● **Data for the task**
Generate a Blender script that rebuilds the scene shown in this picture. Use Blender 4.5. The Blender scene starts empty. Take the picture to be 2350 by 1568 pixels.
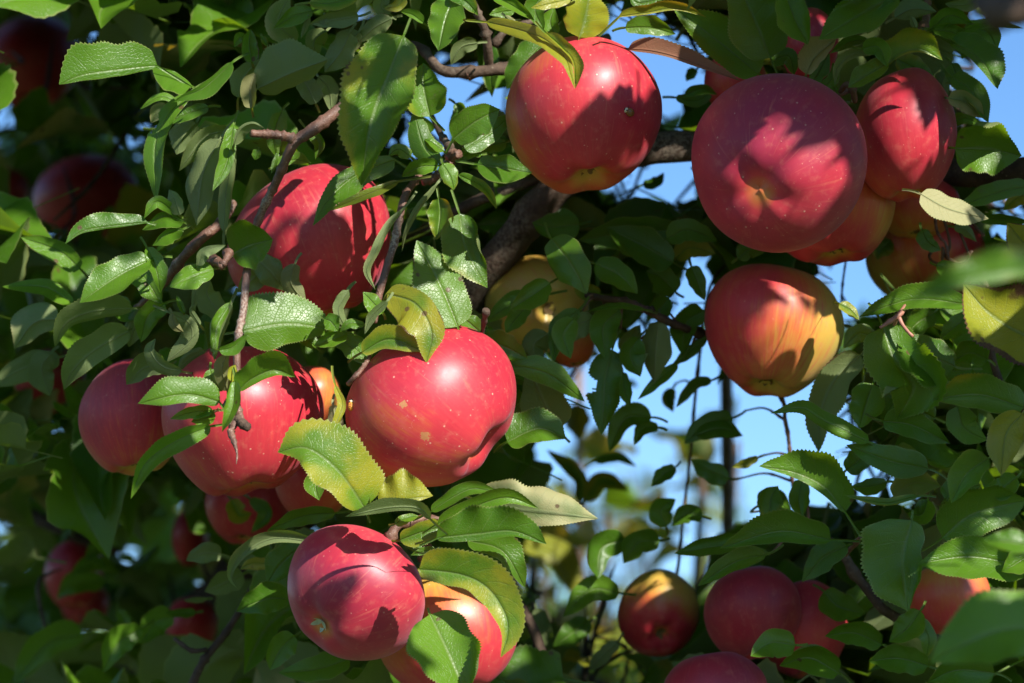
* * *
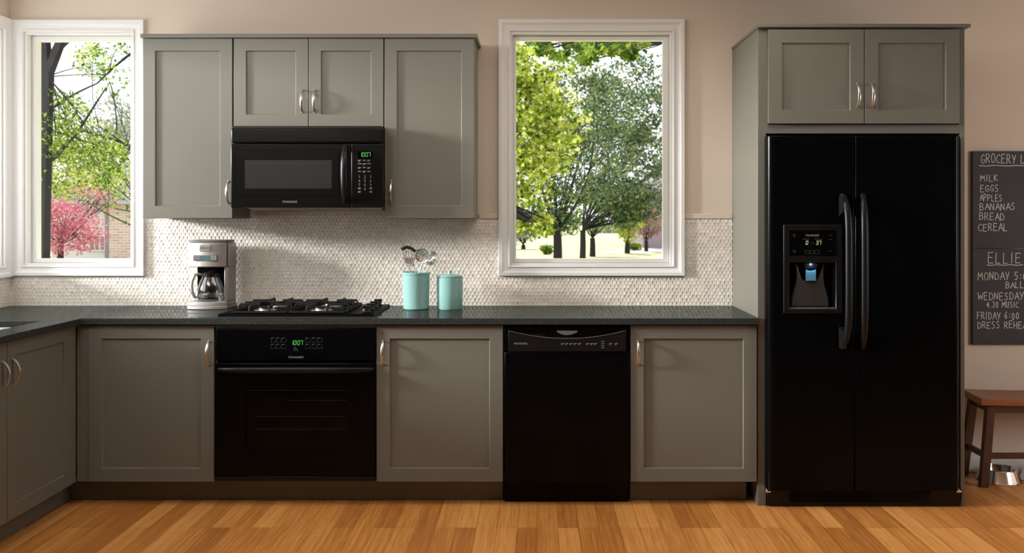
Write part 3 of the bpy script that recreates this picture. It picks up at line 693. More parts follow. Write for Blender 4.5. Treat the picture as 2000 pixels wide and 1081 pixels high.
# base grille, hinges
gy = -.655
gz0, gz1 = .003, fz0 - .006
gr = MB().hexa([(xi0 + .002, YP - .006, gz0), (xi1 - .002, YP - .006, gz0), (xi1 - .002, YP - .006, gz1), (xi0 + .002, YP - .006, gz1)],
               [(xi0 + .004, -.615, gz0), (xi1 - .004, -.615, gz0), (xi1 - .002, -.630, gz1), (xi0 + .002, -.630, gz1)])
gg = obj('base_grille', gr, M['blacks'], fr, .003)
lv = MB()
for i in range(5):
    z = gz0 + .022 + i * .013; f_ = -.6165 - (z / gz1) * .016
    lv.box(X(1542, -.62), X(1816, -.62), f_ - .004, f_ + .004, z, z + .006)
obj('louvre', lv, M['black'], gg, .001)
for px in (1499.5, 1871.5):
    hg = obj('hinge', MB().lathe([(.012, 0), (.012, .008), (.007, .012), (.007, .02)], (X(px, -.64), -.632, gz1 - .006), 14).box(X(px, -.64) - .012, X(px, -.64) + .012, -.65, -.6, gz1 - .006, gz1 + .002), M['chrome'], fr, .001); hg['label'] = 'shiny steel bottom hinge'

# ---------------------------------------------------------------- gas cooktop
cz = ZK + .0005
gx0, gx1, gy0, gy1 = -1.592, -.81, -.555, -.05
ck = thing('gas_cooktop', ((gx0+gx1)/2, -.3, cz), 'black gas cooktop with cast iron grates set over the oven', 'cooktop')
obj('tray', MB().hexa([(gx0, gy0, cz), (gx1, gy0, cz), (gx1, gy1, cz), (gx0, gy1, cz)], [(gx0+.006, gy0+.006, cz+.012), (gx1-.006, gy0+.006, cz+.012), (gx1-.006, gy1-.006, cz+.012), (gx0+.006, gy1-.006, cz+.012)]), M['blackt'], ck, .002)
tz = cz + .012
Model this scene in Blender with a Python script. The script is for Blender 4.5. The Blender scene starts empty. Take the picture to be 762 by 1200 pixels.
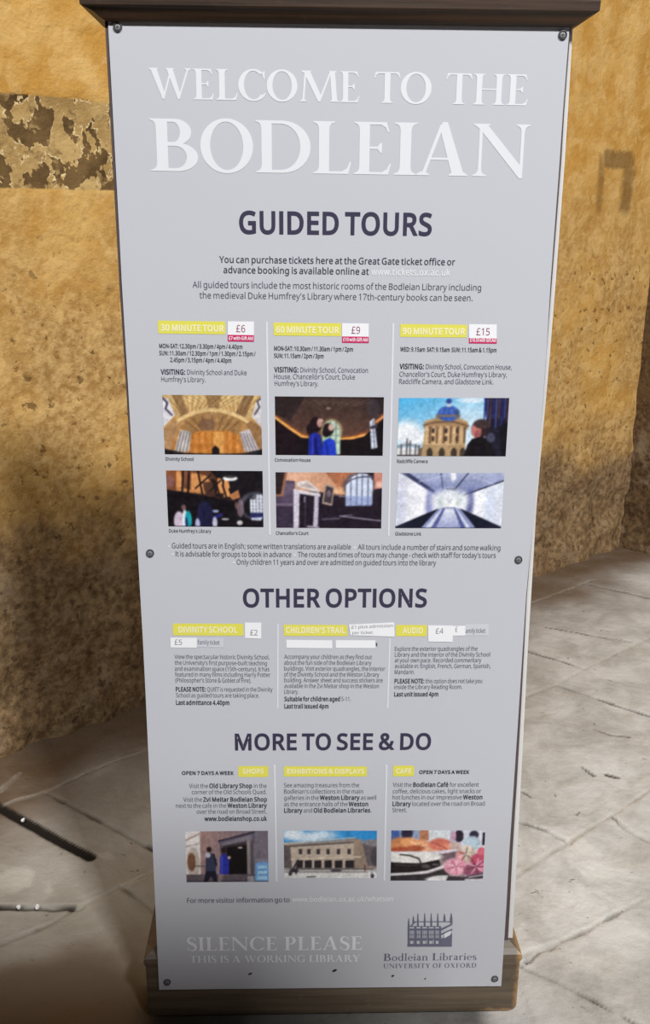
---
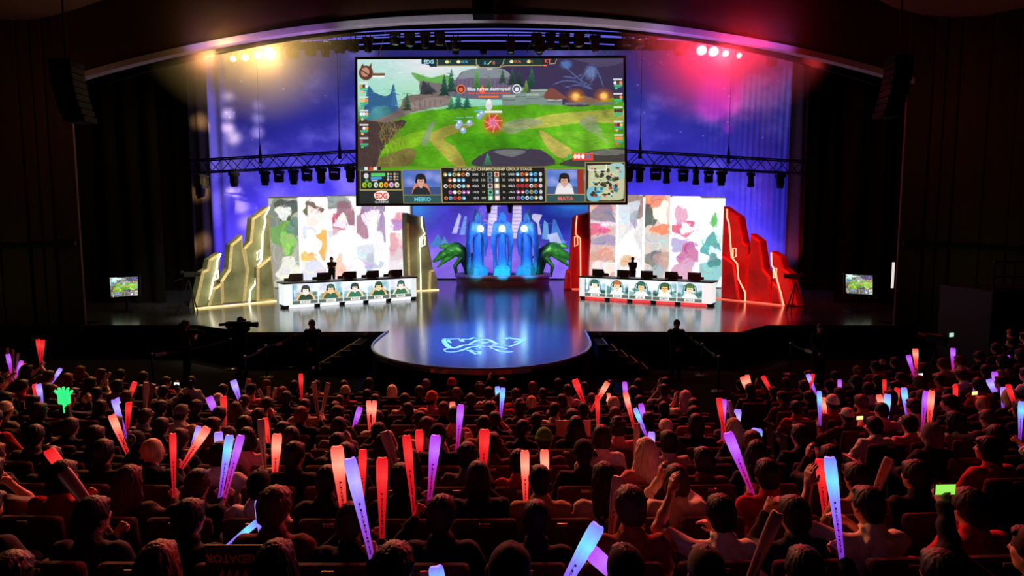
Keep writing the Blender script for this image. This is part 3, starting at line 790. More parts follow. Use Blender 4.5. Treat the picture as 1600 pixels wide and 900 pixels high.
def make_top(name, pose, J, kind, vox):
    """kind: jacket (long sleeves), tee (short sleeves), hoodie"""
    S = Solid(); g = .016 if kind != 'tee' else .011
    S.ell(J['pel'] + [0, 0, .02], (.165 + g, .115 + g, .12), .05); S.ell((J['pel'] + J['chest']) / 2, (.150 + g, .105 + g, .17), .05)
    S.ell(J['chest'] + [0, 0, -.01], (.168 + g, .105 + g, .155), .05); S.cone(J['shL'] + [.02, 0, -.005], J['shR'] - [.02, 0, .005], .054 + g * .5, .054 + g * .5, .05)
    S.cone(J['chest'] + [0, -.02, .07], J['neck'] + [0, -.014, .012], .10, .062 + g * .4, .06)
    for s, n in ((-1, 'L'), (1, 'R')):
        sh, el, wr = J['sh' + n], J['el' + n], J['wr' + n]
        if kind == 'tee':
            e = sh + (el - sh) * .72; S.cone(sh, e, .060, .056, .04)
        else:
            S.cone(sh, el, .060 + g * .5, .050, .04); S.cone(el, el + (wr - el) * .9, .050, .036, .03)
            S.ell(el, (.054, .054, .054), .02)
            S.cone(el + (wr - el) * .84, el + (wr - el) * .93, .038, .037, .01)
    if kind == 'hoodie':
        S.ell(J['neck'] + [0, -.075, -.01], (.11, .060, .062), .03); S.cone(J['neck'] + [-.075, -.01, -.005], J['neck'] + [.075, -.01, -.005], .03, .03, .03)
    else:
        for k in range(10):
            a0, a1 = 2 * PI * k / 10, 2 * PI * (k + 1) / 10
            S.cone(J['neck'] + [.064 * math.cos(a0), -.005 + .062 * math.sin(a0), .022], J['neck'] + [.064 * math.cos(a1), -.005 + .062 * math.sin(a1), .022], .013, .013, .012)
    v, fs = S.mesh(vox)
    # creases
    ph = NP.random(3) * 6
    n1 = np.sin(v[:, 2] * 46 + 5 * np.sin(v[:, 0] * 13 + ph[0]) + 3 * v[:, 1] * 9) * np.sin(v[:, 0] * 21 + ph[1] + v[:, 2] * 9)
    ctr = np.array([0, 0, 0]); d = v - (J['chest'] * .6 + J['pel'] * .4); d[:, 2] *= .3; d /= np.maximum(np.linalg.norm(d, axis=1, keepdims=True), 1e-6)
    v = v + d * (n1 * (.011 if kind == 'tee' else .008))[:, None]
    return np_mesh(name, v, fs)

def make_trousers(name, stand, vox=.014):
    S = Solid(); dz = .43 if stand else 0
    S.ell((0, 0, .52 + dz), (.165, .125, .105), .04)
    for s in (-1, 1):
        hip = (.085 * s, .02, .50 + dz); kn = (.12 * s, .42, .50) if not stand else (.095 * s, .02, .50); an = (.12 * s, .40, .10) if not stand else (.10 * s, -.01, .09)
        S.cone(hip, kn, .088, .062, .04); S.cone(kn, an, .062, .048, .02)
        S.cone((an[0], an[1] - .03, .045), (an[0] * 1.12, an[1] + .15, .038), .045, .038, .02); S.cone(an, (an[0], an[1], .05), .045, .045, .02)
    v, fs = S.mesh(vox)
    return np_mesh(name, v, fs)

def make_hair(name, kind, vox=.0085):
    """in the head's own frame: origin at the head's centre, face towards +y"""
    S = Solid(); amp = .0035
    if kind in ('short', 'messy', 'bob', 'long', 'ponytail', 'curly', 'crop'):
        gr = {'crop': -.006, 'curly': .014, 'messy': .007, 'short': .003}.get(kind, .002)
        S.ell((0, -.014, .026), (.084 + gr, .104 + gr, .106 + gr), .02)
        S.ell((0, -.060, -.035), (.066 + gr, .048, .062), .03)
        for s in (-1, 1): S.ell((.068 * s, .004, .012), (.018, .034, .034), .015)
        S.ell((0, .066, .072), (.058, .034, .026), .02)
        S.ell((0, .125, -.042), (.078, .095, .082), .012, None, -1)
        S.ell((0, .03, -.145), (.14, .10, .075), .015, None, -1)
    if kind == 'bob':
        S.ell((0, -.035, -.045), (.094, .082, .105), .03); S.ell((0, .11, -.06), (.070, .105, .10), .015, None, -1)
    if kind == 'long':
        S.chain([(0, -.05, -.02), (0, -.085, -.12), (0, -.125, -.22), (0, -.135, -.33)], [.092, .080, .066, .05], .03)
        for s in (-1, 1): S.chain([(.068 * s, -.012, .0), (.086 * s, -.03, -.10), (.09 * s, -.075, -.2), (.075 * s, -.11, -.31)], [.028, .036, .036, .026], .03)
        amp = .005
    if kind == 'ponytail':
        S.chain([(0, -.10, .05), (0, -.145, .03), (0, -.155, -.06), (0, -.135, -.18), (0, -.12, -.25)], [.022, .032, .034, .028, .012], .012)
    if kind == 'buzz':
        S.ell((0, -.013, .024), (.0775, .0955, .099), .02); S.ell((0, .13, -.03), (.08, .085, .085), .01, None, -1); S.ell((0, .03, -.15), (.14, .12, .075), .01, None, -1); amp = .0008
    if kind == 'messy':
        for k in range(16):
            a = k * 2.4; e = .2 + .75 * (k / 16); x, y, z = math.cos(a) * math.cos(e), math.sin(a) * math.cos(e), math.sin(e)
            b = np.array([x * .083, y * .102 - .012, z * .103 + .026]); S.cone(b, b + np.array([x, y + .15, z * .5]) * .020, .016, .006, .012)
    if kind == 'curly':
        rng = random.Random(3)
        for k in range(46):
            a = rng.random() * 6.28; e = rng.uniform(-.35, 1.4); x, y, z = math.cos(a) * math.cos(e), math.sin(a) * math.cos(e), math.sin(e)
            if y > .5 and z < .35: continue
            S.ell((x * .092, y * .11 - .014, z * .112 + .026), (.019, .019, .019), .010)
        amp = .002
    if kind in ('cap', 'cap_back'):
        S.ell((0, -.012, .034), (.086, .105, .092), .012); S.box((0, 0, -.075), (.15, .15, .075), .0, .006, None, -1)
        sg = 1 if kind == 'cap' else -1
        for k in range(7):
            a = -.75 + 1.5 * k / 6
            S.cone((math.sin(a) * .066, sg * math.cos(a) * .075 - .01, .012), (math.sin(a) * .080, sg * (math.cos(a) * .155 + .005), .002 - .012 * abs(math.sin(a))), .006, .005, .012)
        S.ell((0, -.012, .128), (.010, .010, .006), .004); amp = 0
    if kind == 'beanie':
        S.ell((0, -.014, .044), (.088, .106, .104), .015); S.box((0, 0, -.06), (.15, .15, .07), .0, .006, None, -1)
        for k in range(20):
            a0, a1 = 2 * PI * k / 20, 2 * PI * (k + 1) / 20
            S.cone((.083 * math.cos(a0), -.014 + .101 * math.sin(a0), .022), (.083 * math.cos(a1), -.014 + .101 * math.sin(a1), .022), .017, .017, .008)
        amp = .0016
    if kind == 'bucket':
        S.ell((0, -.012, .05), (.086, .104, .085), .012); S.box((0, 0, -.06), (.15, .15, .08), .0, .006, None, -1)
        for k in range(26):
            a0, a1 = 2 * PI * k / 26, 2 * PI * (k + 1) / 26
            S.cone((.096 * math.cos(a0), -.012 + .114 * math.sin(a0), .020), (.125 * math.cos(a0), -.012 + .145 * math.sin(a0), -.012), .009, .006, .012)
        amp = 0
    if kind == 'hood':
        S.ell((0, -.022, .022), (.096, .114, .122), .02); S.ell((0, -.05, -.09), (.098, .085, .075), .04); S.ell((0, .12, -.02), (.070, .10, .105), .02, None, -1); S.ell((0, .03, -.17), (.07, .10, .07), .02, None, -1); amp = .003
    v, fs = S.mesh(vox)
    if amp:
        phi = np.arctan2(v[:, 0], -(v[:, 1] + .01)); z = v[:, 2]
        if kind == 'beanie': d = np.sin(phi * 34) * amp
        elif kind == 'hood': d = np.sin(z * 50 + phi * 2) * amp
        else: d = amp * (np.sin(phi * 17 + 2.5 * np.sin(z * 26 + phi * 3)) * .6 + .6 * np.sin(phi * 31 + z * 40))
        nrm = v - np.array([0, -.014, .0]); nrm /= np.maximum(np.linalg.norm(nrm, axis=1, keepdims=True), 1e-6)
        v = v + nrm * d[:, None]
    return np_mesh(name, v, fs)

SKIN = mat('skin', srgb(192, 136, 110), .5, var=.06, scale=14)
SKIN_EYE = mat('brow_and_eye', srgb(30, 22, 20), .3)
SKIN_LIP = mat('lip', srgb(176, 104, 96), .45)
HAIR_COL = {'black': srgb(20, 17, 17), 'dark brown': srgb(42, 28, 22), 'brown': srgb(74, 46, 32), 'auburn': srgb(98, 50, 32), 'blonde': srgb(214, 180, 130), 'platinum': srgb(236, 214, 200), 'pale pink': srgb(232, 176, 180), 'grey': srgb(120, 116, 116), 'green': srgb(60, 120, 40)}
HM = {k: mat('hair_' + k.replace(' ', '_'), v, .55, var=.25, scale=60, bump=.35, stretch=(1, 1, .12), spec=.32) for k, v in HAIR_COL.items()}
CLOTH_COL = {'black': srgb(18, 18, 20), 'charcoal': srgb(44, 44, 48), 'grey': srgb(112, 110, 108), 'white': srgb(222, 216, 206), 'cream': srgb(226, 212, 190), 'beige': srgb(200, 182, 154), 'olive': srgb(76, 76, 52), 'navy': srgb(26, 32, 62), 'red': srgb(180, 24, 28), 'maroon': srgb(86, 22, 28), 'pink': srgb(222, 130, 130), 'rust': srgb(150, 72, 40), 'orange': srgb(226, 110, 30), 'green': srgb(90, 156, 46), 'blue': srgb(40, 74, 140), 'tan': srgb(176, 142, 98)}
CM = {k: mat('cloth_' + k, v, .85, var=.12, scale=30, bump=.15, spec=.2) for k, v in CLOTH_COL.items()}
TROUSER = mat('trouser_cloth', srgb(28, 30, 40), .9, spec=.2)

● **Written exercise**
Only lines with the word "high" should be collected from the material.

● **Result for this exercise**
Write part 3 of the bpy script that recreates this picture. It picks up at line 693. More parts follow. Write for Blender 4.5. Treat the picture as 2000 pixels wide and 1081 pixels high.
Keep writing the Blender script for this image. This is part 3, starting at line 790. More parts follow. Use Blender 4.5. Treat the picture as 1600 pixels wide and 900 pixels high.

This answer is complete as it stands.